>> start TASK MATERIAL
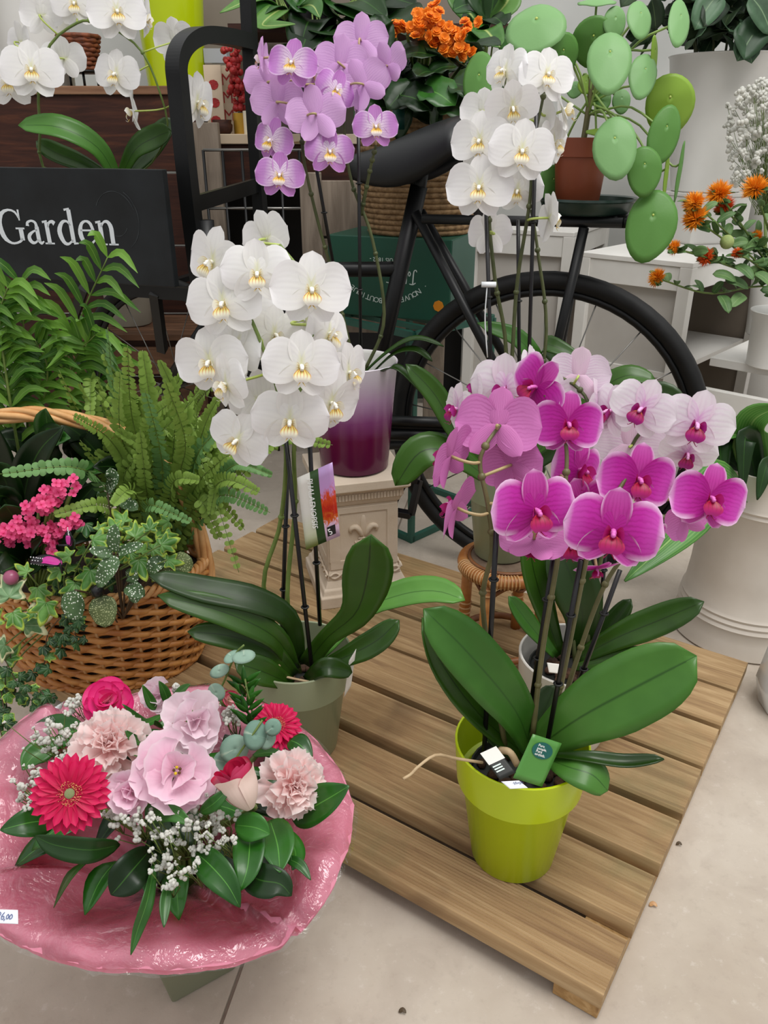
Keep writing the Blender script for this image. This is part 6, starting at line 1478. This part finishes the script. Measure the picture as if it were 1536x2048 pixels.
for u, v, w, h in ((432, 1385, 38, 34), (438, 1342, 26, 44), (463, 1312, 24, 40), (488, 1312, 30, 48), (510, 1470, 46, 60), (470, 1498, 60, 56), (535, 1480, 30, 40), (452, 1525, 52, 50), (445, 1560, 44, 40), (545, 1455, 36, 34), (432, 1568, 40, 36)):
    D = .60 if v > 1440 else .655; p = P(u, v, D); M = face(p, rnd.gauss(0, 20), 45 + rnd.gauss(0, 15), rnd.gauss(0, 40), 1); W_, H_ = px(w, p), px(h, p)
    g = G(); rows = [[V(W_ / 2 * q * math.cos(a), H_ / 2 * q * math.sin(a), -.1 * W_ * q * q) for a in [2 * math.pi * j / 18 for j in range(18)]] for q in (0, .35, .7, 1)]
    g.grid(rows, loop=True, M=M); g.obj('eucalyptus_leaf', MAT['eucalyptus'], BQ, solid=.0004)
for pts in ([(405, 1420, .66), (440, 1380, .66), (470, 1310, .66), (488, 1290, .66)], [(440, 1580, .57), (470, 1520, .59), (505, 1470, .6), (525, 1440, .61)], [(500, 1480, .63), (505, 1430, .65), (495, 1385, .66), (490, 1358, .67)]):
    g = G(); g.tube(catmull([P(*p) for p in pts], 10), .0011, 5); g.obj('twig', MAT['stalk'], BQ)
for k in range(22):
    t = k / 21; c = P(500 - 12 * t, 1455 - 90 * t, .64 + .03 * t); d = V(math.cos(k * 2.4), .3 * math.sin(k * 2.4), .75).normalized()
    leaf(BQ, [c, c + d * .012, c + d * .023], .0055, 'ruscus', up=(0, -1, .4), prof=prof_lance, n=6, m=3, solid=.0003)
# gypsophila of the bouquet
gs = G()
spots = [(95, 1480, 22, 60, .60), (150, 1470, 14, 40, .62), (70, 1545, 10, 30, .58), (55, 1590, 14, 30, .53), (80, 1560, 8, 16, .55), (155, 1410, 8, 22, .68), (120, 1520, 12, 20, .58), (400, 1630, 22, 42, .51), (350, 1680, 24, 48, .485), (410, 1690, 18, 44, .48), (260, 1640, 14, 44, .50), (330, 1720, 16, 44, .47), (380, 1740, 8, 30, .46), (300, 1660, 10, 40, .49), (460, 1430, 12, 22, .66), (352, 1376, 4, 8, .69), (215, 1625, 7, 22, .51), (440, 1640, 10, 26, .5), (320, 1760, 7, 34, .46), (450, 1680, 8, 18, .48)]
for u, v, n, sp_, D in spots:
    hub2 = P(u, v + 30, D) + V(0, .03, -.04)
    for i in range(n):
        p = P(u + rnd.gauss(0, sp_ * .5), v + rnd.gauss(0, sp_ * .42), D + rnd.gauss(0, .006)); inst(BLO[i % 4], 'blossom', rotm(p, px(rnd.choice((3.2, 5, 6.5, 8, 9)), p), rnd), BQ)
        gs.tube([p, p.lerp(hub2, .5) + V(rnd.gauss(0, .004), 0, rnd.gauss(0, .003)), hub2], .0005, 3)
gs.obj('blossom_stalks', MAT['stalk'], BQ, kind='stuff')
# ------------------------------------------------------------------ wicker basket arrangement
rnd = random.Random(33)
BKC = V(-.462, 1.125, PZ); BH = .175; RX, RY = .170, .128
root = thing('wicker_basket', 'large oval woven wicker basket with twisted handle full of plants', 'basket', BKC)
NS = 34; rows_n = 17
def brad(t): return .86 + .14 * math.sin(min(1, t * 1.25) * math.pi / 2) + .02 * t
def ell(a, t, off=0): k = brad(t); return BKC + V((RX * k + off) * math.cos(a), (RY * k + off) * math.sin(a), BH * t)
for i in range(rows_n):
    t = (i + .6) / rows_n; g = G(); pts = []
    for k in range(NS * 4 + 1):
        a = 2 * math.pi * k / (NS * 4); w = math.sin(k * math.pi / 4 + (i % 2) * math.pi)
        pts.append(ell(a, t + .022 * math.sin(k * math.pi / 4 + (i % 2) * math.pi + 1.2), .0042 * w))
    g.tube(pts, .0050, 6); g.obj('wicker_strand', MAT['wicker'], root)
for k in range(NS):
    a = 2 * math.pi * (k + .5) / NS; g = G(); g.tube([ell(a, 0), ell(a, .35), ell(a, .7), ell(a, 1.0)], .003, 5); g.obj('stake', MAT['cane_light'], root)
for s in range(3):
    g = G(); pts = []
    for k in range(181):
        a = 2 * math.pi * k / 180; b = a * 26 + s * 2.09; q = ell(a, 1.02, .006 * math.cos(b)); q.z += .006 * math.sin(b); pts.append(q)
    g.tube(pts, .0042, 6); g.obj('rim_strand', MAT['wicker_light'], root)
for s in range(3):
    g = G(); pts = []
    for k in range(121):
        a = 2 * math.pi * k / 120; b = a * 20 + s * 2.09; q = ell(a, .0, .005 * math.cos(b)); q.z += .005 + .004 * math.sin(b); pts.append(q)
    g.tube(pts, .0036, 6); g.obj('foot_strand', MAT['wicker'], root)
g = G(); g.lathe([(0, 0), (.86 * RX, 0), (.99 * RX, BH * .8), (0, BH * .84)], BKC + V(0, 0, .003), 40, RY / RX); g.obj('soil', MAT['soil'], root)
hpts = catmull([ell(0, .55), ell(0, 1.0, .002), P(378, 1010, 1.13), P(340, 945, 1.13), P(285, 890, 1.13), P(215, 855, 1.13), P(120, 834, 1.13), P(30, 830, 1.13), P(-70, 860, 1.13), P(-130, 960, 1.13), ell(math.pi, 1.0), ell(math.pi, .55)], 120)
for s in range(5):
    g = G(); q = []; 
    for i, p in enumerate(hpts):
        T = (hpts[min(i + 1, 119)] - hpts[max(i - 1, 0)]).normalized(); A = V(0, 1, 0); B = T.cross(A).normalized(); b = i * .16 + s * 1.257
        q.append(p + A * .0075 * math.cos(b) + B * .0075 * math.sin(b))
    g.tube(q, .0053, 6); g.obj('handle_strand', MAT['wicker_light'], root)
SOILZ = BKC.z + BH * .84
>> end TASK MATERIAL
>> start TASK MATERIAL
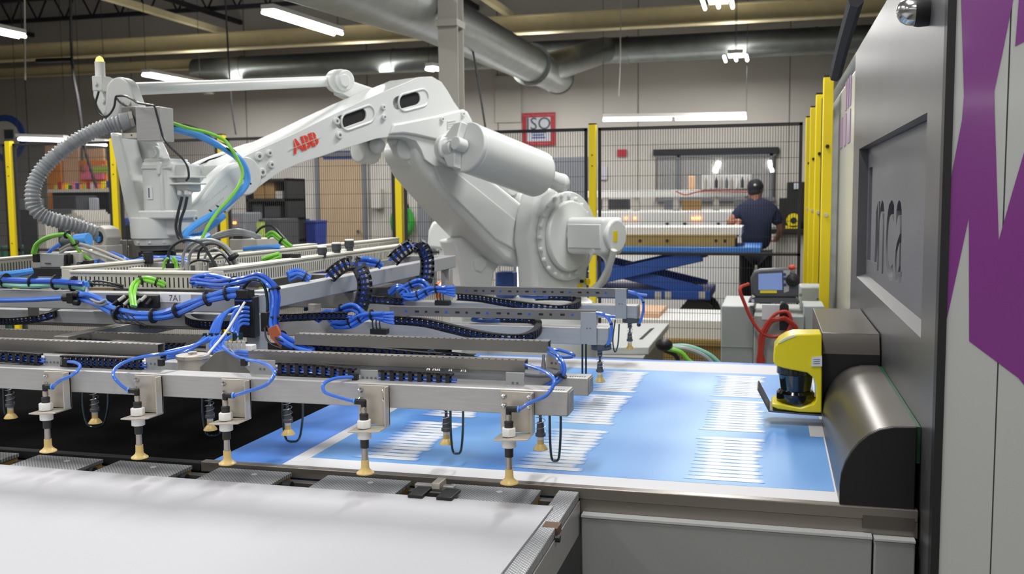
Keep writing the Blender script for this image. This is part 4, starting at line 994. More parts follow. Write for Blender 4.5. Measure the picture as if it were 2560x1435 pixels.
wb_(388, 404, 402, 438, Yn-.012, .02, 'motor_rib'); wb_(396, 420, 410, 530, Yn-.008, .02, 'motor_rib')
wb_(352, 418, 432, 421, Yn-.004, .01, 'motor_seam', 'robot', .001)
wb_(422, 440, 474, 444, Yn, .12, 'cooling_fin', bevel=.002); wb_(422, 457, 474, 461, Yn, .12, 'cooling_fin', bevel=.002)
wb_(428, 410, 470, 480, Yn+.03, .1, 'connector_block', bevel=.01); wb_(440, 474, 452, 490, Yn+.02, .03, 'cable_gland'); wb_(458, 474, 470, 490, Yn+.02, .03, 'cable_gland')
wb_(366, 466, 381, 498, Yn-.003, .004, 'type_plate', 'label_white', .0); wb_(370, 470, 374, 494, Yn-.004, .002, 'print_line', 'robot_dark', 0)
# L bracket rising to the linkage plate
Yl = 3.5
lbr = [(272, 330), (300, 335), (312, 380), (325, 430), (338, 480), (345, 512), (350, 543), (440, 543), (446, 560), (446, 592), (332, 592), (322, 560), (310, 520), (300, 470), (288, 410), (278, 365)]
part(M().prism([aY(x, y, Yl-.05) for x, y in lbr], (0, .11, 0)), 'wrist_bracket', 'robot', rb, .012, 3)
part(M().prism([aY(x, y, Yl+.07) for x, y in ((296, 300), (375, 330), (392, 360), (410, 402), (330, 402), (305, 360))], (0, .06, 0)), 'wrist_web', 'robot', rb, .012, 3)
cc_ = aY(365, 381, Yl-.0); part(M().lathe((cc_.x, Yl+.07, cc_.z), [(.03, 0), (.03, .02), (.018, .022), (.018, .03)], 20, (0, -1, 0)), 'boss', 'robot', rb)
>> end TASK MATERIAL
>> start TASK MATERIAL
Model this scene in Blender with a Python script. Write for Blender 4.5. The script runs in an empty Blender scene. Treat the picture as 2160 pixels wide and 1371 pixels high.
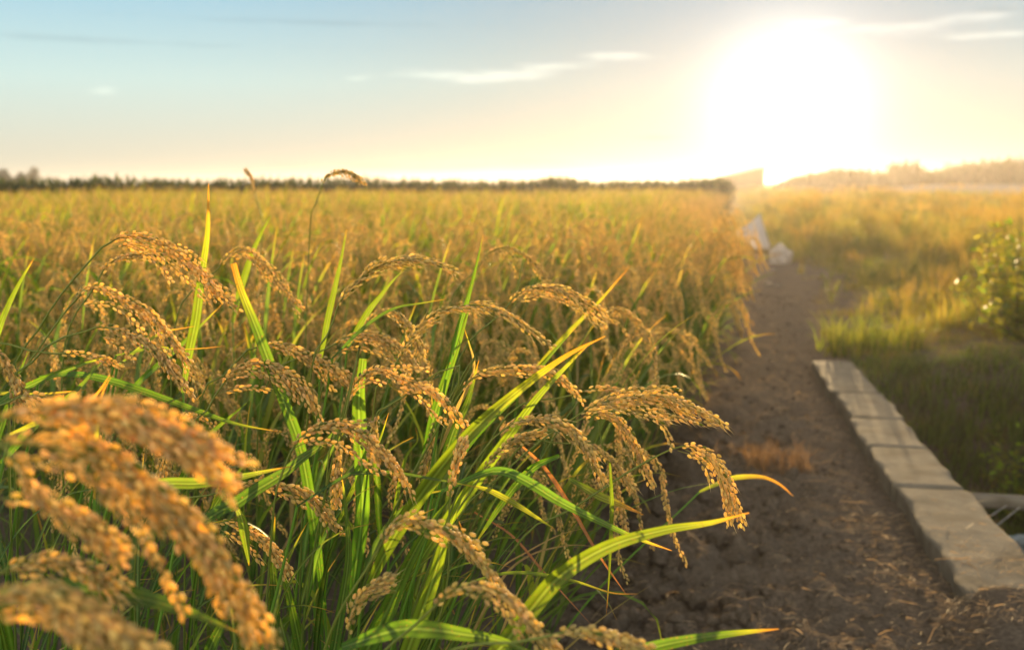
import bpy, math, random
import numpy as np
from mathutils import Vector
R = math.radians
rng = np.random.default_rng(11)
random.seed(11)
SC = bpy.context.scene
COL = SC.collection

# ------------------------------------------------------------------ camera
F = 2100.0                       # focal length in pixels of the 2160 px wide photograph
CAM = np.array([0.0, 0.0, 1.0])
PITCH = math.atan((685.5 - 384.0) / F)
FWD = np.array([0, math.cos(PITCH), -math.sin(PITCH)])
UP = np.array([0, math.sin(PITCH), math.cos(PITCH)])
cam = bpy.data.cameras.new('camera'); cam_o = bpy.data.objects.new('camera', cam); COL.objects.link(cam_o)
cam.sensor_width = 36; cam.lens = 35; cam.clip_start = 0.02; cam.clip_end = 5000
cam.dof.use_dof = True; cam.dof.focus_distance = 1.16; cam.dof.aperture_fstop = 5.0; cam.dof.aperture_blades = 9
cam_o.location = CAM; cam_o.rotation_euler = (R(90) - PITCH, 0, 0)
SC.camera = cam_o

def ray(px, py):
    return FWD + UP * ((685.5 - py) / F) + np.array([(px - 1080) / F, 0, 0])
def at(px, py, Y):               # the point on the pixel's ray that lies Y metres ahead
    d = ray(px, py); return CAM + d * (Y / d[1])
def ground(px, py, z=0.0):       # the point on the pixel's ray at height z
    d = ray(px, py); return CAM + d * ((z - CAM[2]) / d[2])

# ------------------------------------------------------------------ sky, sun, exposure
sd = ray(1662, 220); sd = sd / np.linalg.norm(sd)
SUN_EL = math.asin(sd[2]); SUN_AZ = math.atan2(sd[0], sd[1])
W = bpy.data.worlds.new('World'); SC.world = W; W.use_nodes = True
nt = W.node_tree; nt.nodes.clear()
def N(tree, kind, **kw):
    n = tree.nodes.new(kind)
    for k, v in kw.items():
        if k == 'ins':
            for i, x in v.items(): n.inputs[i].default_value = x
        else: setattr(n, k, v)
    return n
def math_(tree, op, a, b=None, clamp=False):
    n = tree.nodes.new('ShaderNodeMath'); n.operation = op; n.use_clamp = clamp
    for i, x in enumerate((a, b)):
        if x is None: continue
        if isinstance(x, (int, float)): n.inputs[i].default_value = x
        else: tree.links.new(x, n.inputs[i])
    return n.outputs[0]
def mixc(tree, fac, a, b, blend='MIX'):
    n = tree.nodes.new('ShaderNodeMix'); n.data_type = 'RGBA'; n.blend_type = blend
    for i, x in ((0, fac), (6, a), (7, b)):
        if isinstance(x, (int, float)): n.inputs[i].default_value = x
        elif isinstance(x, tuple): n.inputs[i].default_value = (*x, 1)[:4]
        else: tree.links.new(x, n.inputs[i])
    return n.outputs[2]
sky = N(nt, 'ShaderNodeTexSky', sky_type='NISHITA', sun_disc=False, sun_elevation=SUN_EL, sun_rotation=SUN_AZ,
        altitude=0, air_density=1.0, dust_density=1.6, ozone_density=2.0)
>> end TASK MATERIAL
Pictures stay out: repeat exactly only the lines from the one with "Model this scene" through the one with "COL = SC.collection".

### COMPLETE ANSWER
Model this scene in Blender with a Python script. Write for Blender 4.5. The script runs in an empty Blender scene. Treat the picture as 2160 pixels wide and 1371 pixels high.
import bpy, math, random
import numpy as np
from mathutils import Vector
R = math.radians
rng = np.random.default_rng(11)
random.seed(11)
SC = bpy.context.scene
COL = SC.collection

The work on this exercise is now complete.